I was using rdtsc register on intel before they invented variable speed CPU clock, which ruined that for wall clock but it still is accurate on how many operations a task took. I think you have to use emit + hex code to invoke it with inline assembler. Before the new cpus you could divide by cpu hz to get wall time, and its still close on that for small periods but its not exact anymore.
Last edited on
> On Windows clock() seems to return wall clock time.
¿no pueden hacer nada bien?

https://msdn.microsoft.com/en-us/library/4e2ess30.aspx
Note that this function does not strictly conform to ISO C, which specifies net CPU time as the return value.
«strictly»
jonnin wrote:
I was using rdtsc register on intel before they invented variable speed CPU clock, which ruined that for wall clock but it still is accurate on how many operations a task took

You can go back to using rdtsc for wall clock time.
Quoting 2011 stackoverflow post https://stackoverflow.com/a/4145156 quoting intel,

The invariant TSC will run at a constant rate in all ACPI P-, C-. and T-states.

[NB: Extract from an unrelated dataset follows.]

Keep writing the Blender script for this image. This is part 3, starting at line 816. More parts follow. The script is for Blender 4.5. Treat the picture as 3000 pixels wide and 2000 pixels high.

This is the architectural behavior moving forward. On processors with invariant TSC support, the OS may use the TSC for wall clock timer services (instead of ACPI or HPET timers). TSC reads are much more efficient and do not incur the overhead associated with a ring transition or access to a platform resource."
That is awesome news. I havent been doing real time coding, I actually on a database that can somehow spend 10+ min doing what C can do in 5 nanoseconds, but that is a great tool for anyone doing performance tuning or precisely timed code.